From the first line of the data below, repeat each line exactly until you reach the line with "b.build('thumb_latch', M['black'], dr, True)"; include that line too.

### [Information shown]
<<<<

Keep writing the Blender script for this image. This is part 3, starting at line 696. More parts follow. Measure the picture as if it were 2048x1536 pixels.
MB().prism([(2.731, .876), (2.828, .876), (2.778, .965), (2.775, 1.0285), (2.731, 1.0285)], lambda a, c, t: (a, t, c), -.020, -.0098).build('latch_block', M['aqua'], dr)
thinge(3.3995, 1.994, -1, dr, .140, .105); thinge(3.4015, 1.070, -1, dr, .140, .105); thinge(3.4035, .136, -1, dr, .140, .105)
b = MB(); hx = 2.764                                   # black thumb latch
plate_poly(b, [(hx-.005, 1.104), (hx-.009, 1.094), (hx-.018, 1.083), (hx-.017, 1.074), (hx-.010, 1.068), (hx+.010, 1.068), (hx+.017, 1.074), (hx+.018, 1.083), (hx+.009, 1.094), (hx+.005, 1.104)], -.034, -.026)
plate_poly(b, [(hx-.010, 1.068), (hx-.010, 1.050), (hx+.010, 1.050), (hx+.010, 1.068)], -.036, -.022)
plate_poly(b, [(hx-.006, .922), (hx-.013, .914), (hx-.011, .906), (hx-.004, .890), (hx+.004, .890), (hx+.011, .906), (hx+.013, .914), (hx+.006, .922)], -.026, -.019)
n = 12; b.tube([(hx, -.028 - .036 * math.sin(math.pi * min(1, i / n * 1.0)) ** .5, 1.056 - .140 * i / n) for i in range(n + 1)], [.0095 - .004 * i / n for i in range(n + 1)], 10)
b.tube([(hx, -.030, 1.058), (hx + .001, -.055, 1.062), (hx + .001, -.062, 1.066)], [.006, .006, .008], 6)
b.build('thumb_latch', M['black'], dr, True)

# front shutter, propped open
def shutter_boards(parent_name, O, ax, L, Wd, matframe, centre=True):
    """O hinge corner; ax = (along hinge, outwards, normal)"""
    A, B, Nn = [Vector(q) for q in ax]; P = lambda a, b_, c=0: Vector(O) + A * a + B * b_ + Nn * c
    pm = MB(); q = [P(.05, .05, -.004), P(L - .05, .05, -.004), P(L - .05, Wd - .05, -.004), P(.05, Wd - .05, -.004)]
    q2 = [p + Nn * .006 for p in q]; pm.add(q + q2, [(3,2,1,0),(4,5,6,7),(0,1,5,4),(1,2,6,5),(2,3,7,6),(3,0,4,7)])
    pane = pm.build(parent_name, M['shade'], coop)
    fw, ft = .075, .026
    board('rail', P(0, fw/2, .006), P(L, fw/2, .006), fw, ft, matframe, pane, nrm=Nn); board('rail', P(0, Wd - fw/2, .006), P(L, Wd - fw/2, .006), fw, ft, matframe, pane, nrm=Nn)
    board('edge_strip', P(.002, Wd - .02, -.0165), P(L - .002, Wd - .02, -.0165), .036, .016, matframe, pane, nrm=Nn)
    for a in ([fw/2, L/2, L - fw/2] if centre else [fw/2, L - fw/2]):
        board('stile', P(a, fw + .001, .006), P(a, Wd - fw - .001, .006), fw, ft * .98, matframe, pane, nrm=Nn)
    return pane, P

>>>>

### [Worked solution]
Keep writing the Blender script for this image. This is part 3, starting at line 696. More parts follow. Measure the picture as if it were 2048x1536 pixels.
MB().prism([(2.731, .876), (2.828, .876), (2.778, .965), (2.775, 1.0285), (2.731, 1.0285)], lambda a, c, t: (a, t, c), -.020, -.0098).build('latch_block', M['aqua'], dr)
thinge(3.3995, 1.994, -1, dr, .140, .105); thinge(3.4015, 1.070, -1, dr, .140, .105); thinge(3.4035, .136, -1, dr, .140, .105)
b = MB(); hx = 2.764                                   # black thumb latch
plate_poly(b, [(hx-.005, 1.104), (hx-.009, 1.094), (hx-.018, 1.083), (hx-.017, 1.074), (hx-.010, 1.068), (hx+.010, 1.068), (hx+.017, 1.074), (hx+.018, 1.083), (hx+.009, 1.094), (hx+.005, 1.104)], -.034, -.026)
plate_poly(b, [(hx-.010, 1.068), (hx-.010, 1.050), (hx+.010, 1.050), (hx+.010, 1.068)], -.036, -.022)
plate_poly(b, [(hx-.006, .922), (hx-.013, .914), (hx-.011, .906), (hx-.004, .890), (hx+.004, .890), (hx+.011, .906), (hx+.013, .914), (hx+.006, .922)], -.026, -.019)
n = 12; b.tube([(hx, -.028 - .036 * math.sin(math.pi * min(1, i / n * 1.0)) ** .5, 1.056 - .140 * i / n) for i in range(n + 1)], [.0095 - .004 * i / n for i in range(n + 1)], 10)
b.tube([(hx, -.030, 1.058), (hx + .001, -.055, 1.062), (hx + .001, -.062, 1.066)], [.006, .006, .008], 6)
b.build('thumb_latch', M['black'], dr, True)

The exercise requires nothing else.